What have you learned over the years in the publishing landscape, both with journals and with book publishers?
Patience + Persistence. Most journals and presses require several months to review submissions. I’ve discovered that I also need time. For me, it’s almost always a mistake to submit work immediately after the first rush of creation. On the other hand, it’s all too easy to over-revise, whittling away the spark that inspired the poem. So, after a bit of down-time, I submit, submit, and resubmit. Some of my strongest poems were rejected fifteen or twenty times before finding homes.
Are you working on anything new at the moment?
I’m knee-deep in a collection of prose poems that delve into the relationship between houses and their occupants. Rooms gossip, refrigerators complain, and chairs rebel against their owners. I used to work as a columnist writing about architecture and home design, and these quirky pieces have been rattling at the back of my head for many years.
Do you have any advice for poets just finding their footing in the writing and publishing world?
The long waits and deluge of rejections can be soul-crushing. I think literary journals can become valuable guides through the process. Choose one to follow closely and read each issue in its entirety. Jot observations and comments in the margins or in a notebook. If your chosen journal offers craft talks and courses, participate as much as you are able. After a few issues, you’ll feel like an insider. Repeat the process with another journal and, of course, submit widely and often.

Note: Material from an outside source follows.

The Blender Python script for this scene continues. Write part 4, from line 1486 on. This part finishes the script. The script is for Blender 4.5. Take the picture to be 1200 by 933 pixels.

Jackie Craven writes poetry and prose steeped in magical realism. Her new collection, WHISH, won the 2024 Press 53 Award for Poetry. She’s also the author of Secret Formulas & Techniques of the Masters (Brick Road Poetry Press, 2018) and chapbooks from Headmistress Press and Omnidawn. Her poems appear in AGNI, Alaska Quarterly Review, The Cincinnati Review, Pleiades, Ploughshares, Poet Lore, and other journals and anthologies. She lives at JackieCraven.com and on Zoom, where she hosts an open mic for writers.